CHAPEL HILL – With court appearances continuing for those arrested in the Moral Monday protests, lawyers for the arrestees argue that their clients had a right to be protesting under our constitution.

Civil rights attorney and member of the North Carolina NAACP’s leadership council, Al McSurely, says he’s represented two groups of three arrested protesters so far in their first court appearances and has made that same constitutional argument before the judges.

“Both times, the judges were very open to that argument and lifted the restrictions on my clients’ ability to go back and see Senator Kinnaird or Representative Insko,” McSurely says.

McSurely is referring to a restriction placed on those arrested at the Moral Mondays protests that barred them from returning to the state capital, which he previously said was “patently unconstitutional.”

“Some of us believe strongly that both the federal and state constitution only have any meaning when they are tested,” McSurely says.

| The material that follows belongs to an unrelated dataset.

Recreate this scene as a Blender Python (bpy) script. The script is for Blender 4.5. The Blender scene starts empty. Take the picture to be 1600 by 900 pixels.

More than 900 protesters were arrested at the state capital, charged with crimes varying from trespassing, failure to disperse, and holding a sign inside the capital building.

With that high level of defendants, with around 700 being arrested in just the past weeks, McSurely says court proceedings could easily stretch into December and January.

“I don’t have any estimate, and I don’t think the D.A.’s office has any estimate of when all of the first appearances will be over,” McSurely says.

Moral Monday protesters will no longer be meeting at the state capital, with some protesters and McSurely himself going to a gathering in Asheville this past Monday.

Reverend William Barber, president of the North Carolina NAACP and one of the main speakers at many of the Moral Monday rallies, will be giving a speech related to the Moral Monday movement in Washington, D.C. on the anniversary of the March on Washington speech, August 28.

Some residents of Chicago are also starting their own protests and are calling the action Moral Monday as well.